![]() |
I was too young to experience Elvis and Michael as they were at the beginning of their careers, except for snippets of old videos on Ed Sullivan shows and Jackson Five performances. So, when they turned into unrecognizable, larger-than-life caricatures ― more akin to bad modern art than actual, relatable people ― it was more of a rubbernecking exercise than anything else.
However, I consumed Johnny Depp as a pop culture product when he became the star of "21 Jump Street" in the 1980s. He was a part of my youth. I felt emotionally invested in Johnny Depp as an actor, as he took on different roles and was a famous person of my times, as my life and his marched on through the same decades.
This isn't unlike the many pop culture heroes that we all experience when young that we track throughout the ups and downs of their careers. In short, I liked him. That was his strength. He was eminently likable, despite his beauty, rather than because of it. He was one of us ― Michelangelo's David of the Gen Xers. I rooted for him to succeed.
However, the dominant emotion that I felt following the recent defamation trial between Johnny Depp and Amber Heard wasn't a sense of vindication for Depp; rather, it was an overwhelming sadness: for him, for me. It wasn't immediately obvious where the sadness came from. Like all emotions, it's amorphous rather than clearly defined.
It also pulsates in its intensity, getting especially larger when the current picture of Depp in the trial is juxtaposed with the Depp of 21 Jump Street. There is a profound sense of loss when the impossible youth and beauty of Depp with Winona Ryder or Kate Moss flashes on the screen, followed by the tired, wrinkled old man in tinted glasses and a ponytail under the glaring light of the courtroom. You are left wondering, "Is this the same person?"
I am less interested in the actual outcome of the trial. It's impossible for me to have an opinion on the ins and outs of a marriage, particularly one that seems as dysfunctional as this one, without having lived through it. I especially feel uncomfortable and unqualified to have an opinion on marital violence, since I have never been a woman who has been physically struck by a man. There is an intrinsic physical power imbalance here that cannot be discounted in any marital violence, no matter who the instigator might be.
Regardless, whatever evidence and testimonies are presented in the trial, they are probably just skewed snippets of the truth of what really went on in that marriage, a truth that could be vastly different and equally valid from Depp's and Heard's perspectives. The violent dissolution of a marriage playing out as a spectacle in the public eye is an embarrassment, if not a tragedy.
What has been obvious is that Depp is not the Depp of my youth. It's not just the age. It's the trails and grooves that show on his face like on old LP record tracks, of a life that has transformed him from David, with its impossibly youthful and hopeful lines forever carved into the white marble, to an old man full of sound and fury, railing against a young woman who he alleges betrayed and abused him.
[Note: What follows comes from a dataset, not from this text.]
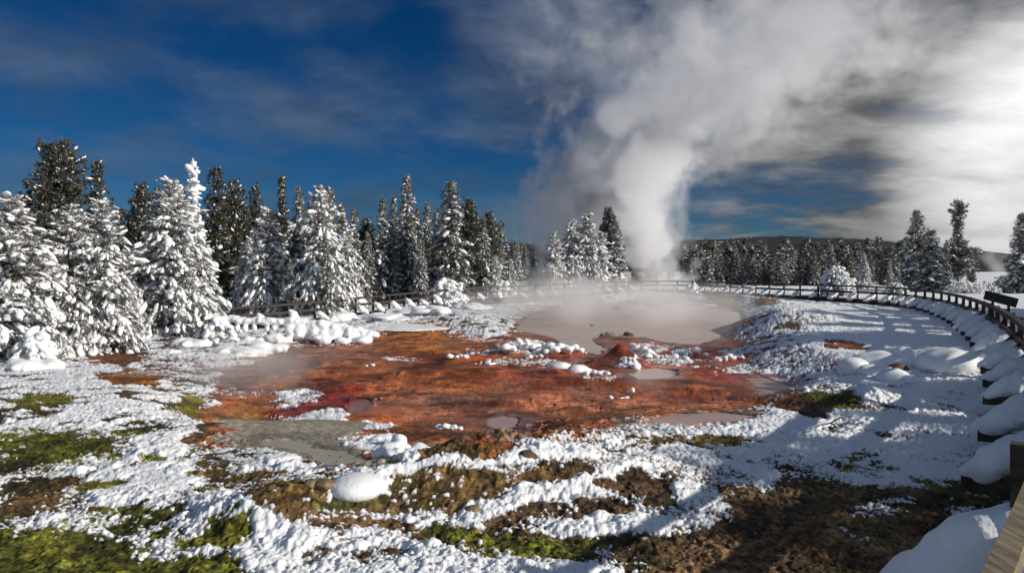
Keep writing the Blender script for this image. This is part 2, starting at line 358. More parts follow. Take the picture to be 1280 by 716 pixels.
def build_ground():
    side = np.concatenate([np.linspace(.737, 1.05, 110), np.geomspace(1.06, 2.4, 40)])
    t = np.concatenate([-side[::-1], np.linspace(-.735, .735, 1250), side])
    ys = [-2.2]
    while ys[-1] < 7000:
        y = ys[-1]
        if y < 4.6: d = .12
        elif y < 92: d = min(max(y*y/(F*CZ)*.72, .012), .36)
        elif y < 200: d = 1.5
        else: d = y*.03
        ys.append(y+d)
    ys = np.array(ys); nr, nc = len(ys), len(t)
    Y = np.repeat(ys[:, None], nc, 1); X = t[None, :]*(Y+2.5)
    X = X.ravel(); Y = Y.ravel()
    Z = zbase(X, Y)
    Yc = np.maximum(Y, 1.0)
    U = 640+F*X/Yc; Vv = HOR+F*(CZ-Z)/Yc
    # irregular outlines: the fields are looked up at a point pushed about by noise that lives in the plan
    k = np.clip(F/Yc, 0, 190)
    wx = (fbm(X/1.1, Y/1.1, 11, 4)-.5)*1.0 + (fbm(X*3.1, Y*3.1, 12, 3)-.5)*.35
    wy = (fbm(X/1.1+50, Y/1.1, 13, 4)-.5)*1.0 + (fbm(X*3.1, Y*3.1+40, 14, 3)-.5)*.35
    Uw = U+np.clip(wx*k*1.1, -60, 60); Vw = Vv+np.clip(wy*k*.32, -14, 14)
    S = np.ones(X.shape); C = np.empty((len(X), 3)); C[:] = (.090, .052, .025)
    def region(pts, soft):
        P = np.array(pts); m = (Uw > P[:, 0].min()-soft*2) & (Uw < P[:, 0].max()+soft*2) & (Vw > P[:, 1].min()-soft*2) & (Vw < P[:, 1].max()+soft*2) & (Y > 1)
        i = np.nonzero(m)[0]
        # rows are foreshortened, so distances along v count more
        Q = [(a, b*1.8) for a, b in pts]
        sd = poly_sd(Uw[i], Vw[i]*1.8, Q)
        return i, sstep(sd, -soft, soft)
    for pts, val, soft in SNOW:
        i, w = region(pts, soft*(2.0 if soft > 4.5 else 1.1)); S[i] = S[i]*(1-w)+val*w
    for pts, c, soft in SOIL:
        i, w = region(pts, soft); C[i] = C[i]*(1-w[:, None])+np.array(c)[None]*w[:, None]
    # soil colour variation: patches, streaks, grit
    n1 = fbm(X/.9, Y/.9, 21, 5); n2 = fbm(X*2.6, Y*2.6, 22, 4); n3 = fbm(X*14, Y*14, 23, 2)
    inb = sstep(poly_sd(X, Y, BASIN), -1, .8)
    C *= (.50+1.0*sstep(n1, .25, .75))[:, None]*(.62+.76*sstep(n2, .25, .75))[:, None]*1.15
    C *= (1+(sstep(n3, .25, .75)-.5)*1.1*(1-.45*inb))[:, None]
    red = sstep(fbm(X/2.2, Y/2.2, 31, 4), .52, .72)*inb
    C = C*(1-.30*red[:, None])+np.array((.19, .030, .010))[None]*.30*red[:, None]
    pale = sstep(fbm(X/1.3+9, Y/2.0, 33, 4), .56, .74)*inb
    C = C*(1-.34*pale[:, None])+np.array((.38, .20, .12))[None]*.34*pale[:, None]
    moss = sstep(fbm(X/.7, Y/.7, 41, 4), .5, .68)*(1-inb)
    dark = sstep(fbm(X*1.4, Y*2.2, 35, 5), .56, .70)*inb
    C = C*(1-.55*dark[:, None])
    ora = sstep(fbm(X/1.6+3, Y/2.4, 36, 4), .48, .7)*inb
    C = C*(1-.16*ora[:, None])+np.array((.34, .105, .016))[None]*.16*ora[:, None]
    C = C*(1-.18*moss[:, None])+np.array((.10, .088, .010))[None]*.18*moss[:, None]
    gi, gw = region([(262, 528), (330, 522), (380, 538), (480, 575), (470, 592), (400, 575), (300, 556)], 5)
    gw = gw*.78; C[gi] = C[gi]*(1-gw[:, None])+np.array((.36, .31, .24))[None]*(.85+.3*n2[gi])[:, None]*gw[:, None]
    # mud and soil relief
    rel = (fbm(X*1.6, Y*1.6, 51, 5)-.5)*.09+(fbm(X*7, Y*7, 52, 3)-.5)*.04+(fbm(X*24, Y*24, 53, 3)-.5)*.026*(Y < 22)
    cd_, cr_ = worley(X/.045+.5*n1, Y/.045+.5*n2, 57); ce_, cs_ = worley(X/.10, Y/.10, 58)
    nearf = (1-sstep(Y, 12, 22))*(1-.6*inb)
    cm_, cq_ = worley(X/.32+.8*n1, Y/.32+.8*n2, 59); mud = inb*(1-sstep(Y, 45, 70))
    rel = rel+mud*.055*np.sqrt(np.clip(1-(cm_/.6)**2, 0, 1))*sstep(cq_, .62, .9)*sstep(fbm(X/1.8, Y/1.8, 77, 3), .45, .6)
    rel = rel+nearf*(.014*np.sqrt(np.clip(1-(cd_/.62)**2, 0, 1))*cr_+.018*np.sqrt(np.clip(1-(ce_/.6)**2, 0, 1))*(cs_ > .55))
    C *= (1+nearf*((cr_-.5)*.7+(cs_-.5)*.3-.25*sstep(cd_, .35, .7)))[:, None]
    Z = Z+rel*(1-.2*inb)
    pw = np.zeros(X.shape)
    for nm, pts, lvl, *_ in POOLS:
        Dp = F*(CZ-lvl)/(np.array([p[1] for p in pts])-HOR); Q = np.stack([(np.array([p[0] for p in pts])-640)/F*Dp, Dp], 1)
        m = np.nonzero((X > Q[:, 0].min()-3) & (X < Q[:, 0].max()+3) & (Y > Q[:, 1].min()-3) & (Y < Q[:, 1].max()+3))[0]
        ww = .16 if nm == 'puddle' else .34
        sd0 = poly_sd(X[m], Y[m], Q.tolist()); sd = poly_sd(X[m]+wx[m]*ww*1.6, Y[m]+wy[m]*ww*3, Q.tolist())
        inside = sstep(sd, -.02, .10 if nm == 'puddle' else .3)
        rim = .9 if nm == 'puddle' else 2.0
        Z[m] = (Z[m]+np.maximum(0, lvl+.025-Z[m])*np.maximum(sstep(sd, -rim*1.6, -.02), sstep(poly_sd(X[m], Y[m], hull(Q).tolist()), -rim*1.6, -rim*.6)))*(1-inside)+inside*(lvl-.07)
        pw[m] = np.maximum(pw[m], sstep(sd, -.5 if nm == 'puddle' else -1.0, -.02)); S[m] *= 1-sstep(sd, -.25, .0)
    # ---- snow: popcorn clumps at three sizes, sown by the coverage field
    big = fbm(X/.8, Y/.8, 61, 4); fine = fbm(X*5, Y*5, 62, 4); hole = fbm(X/.55+20, Y/.55, 63, 5)
    edge = np.clip(S*(1-S)*4, 0, 1)**.7
    P = S+(big-.5)*1.3*edge+(fine-.5)*.9*edge
    drift = sstep(U, 960, 1040)*(1-sstep(Vv, 440, 480))
    P = P-(.80*sstep(hole, .47, .70)+.10)*sstep(S, .4, .7)*(1-.85*drift)*(1-.38*sstep(U, 560, 760))
    P = np.where(S < .04, np.minimum(P+.12*sstep(big, .45, .65)*(Y < 16), .21), P)
    H = np.zeros(X.shape); has = np.zeros(X.shape)
    for (s, k, lo, hi, sd, main) in ((.015, .60, -9, 12, 70, 0), (.027, .52, -9, 15, 71, 1), (.050, .50, 9, 32, 72, 1), (.10, .34, 20, 60, 73, 1), (.24, .20, 45, 130, 74, 1), (.12, .13, -9, 40, 75, 2)):
        m = np.nonzero((Y > lo) & (Y < hi) & (P > .02))[0]
        if not len(m): continue
        xx, yy = X[m]+.3*s*(fbm(X[m]/s, Y[m]/s, sd+7, 2)-.5), Y[m]
        d, r = worley(xx/(s*1.62), yy/(s*1.62), sd)
        rad = .40+.40*r
        thr = np.modf(r*37.13)[0]
        on = P[m] > ((.12 if main == 1 else .30)+.72*thr)
        if main == 2: on &= P[m] > .7
        fade = 1-sstep(Y[m], hi*.72, hi)
        if lo > 0: fade = fade*sstep(Y[m], lo, lo*1.3)
        h = s*k*np.sqrt(np.clip(1-(d/rad)**2, 0, 1))*on*fade
        has[m] = np.maximum(has[m], (h > .0015)*(fade > .25))
        H[m] = np.maximum(H[m], h)+(.25 if main == 1 else .5)*np.minimum(H[m], h)
    solid = sstep(P, .84, .98)
    dune = fbm(X/1.7, Y/1.7, 81, 4)*.04+(fbm(X*1.9, Y*1.9, 82, 5)-.3)*.05
    H = H+sstep(P, .6, 1.05)*(.004+np.clip(dune, 0, .2))
    snow = np.clip(np.maximum(np.maximum(sstep(H, .002, .009), has*.9), solid), 0, 1)
    thin = sstep(P, .3, .75)*.5*sstep(fbm(X*11, Y*11, 91, 3), .40, .56)
    snow = np.maximum(snow, thin*(S > .2))
    smooth_right = sstep(U, 1000, 1060)*(1-sstep(Vv, 430, 470))*(Y < 90)     # calmer drifted snow under the railing
    H = H*(1-.55*smooth_right)
    Z = Z+H
    wet = np.clip(inb*.8+pw*.7, 0, 1)*(1-snow); C = C*(1-.38*pw*(sstep(fbm(X*2, Y*2, 88, 3), .3, .6)*.6+.4))[:, None]
    V = np.stack([X, Y, Z], 1)
    idx = np.arange(nr*nc).reshape(nr, nc)
    T = np.stack([idx[:-1, :-1], idx[:-1, 1:], idx[1:, 1:], idx[1:, :-1]], -1).reshape(-1, 4)
    me = mesh_np('ground', V, T, None, True)
    a = me.attributes.new('soil', 'FLOAT_COLOR', 'POINT')
    a.data.foreach_set('color', np.concatenate([np.clip(C*(1+.04*inb)[:, None], .002, .9), np.ones((len(C), 1))], 1).astype(np.float32).ravel())
    for nm, arr in (('snow', snow), ('wet', wet)):
        a = me.attributes.new(nm, 'FLOAT', 'POINT'); a.data.foreach_set('value', arr.astype(np.float32))
    m, nt, p = mat('snowy_hot_spring_ground')
    at = nd(nt, 'ShaderNodeAttribute', attribute_name='soil'); sn = nd(nt, 'ShaderNodeAttribute', attribute_name='snow'); we = nd(nt, 'ShaderNodeAttribute', attribute_name='wet')
    g = nd(nt, 'ShaderNodeTexCoord')
    n1 = nd(nt, 'ShaderNodeTexNoise'); n1.inputs['Scale'].default_value = 30; n1.inputs['Detail'].default_value = 6; n1.inputs['Roughness'].default_value = .7
    nt.links.new(g.outputs['Object'], n1.inputs['Vector'])
    r1 = nd(nt, 'ShaderNodeMapRange'); r1.inputs['From Min'].default_value = .3; r1.inputs['From Max'].default_value = .7; r1.inputs['To Min'].default_value = .3; r1.inputs['To Max'].default_value = 1.7
    nt.links.new(n1.outputs['Fac'], r1.inputs['Value'])
    mul = nd(nt, 'ShaderNodeVectorMath', operation='SCALE'); nt.links.new(at.outputs['Color'], mul.inputs[0]); nt.links.new(r1.outputs['Result'], mul.inputs['Scale'])
    mx = nd(nt, 'ShaderNodeMix', data_type='RGBA'); nt.links.new(sn.outputs['Fac'], mx.inputs['Factor'])
    nt.links.new(mul.outputs[0], mx.inputs['A']); mx.inputs['B'].default_value = (.82, .835, .86, 1)
    nt.links.new(mx.outputs['Result'], p.inputs['Base Color'])
    ro = nd(nt, 'ShaderNodeMapRange'); ro.inputs['To Min'].default_value = .85; ro.inputs['To Max'].default_value = .36
    nt.links.new(we.outputs['Fac'], ro.inputs['Value']); nt.links.new(ro.outputs['Result'], p.inputs['Roughness'])
    p.inputs['Specular IOR Level'].default_value = .3
    n2 = nd(nt, 'ShaderNodeTexNoise'); n2.inputs['Scale'].default_value = 55; n2.inputs['Detail'].default_value = 5; n2.inputs['Roughness'].default_value = .65
    nt.links.new(g.outputs['Object'], n2.inputs['Vector'])
    b = nd(nt, 'ShaderNodeBump'); b.inputs['Strength'].default_value = .7; b.inputs['Distance'].default_value = .014
    nt.links.new(n2.outputs['Fac'], b.inputs['Height']); nt.links.new(b.outputs['Normal'], p.inputs['Normal'])
    me.materials.append(m)
    tag(obj('ground', me), kind='structure')
build_ground()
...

The sadness for me comes from the fact that Depp has been revealed as an older, richer, more powerful man who became infatuated with a much younger woman and married her ― as a last, desperate gasp to hold on to his fading youth ― to regret it later and accuse her of gold digging. He has become a cliche. He is the Elvis and Michael Jackson of my generation, and I am grieving.
I am not grieving for Depp per se. I am grieving for myself. I am grieving at the realization that I am no longer young. My potential has been passed by my actual reality. It's not that it's all downhill for me from here; I am actually looking forward to my impending retirement in a few years and everything else that brings with it. It's that the invigorating freshness of the new is rather stale, and the world has an expiration date. Depp's spectacle has made that so much clearer.
What terrifies me, however, is that I will become a cliche like Depp. Driven by the fear of age and irrelevance, I don't want to make decisions out of desperation to remain unnaturally still against the current of time and risk becoming someone who uses youth around him to rage against the night, feeding into his illusion of immortality and everlasting significance. I'd rather age well and naturally fade away without making a fool of myself and victimizing those around me.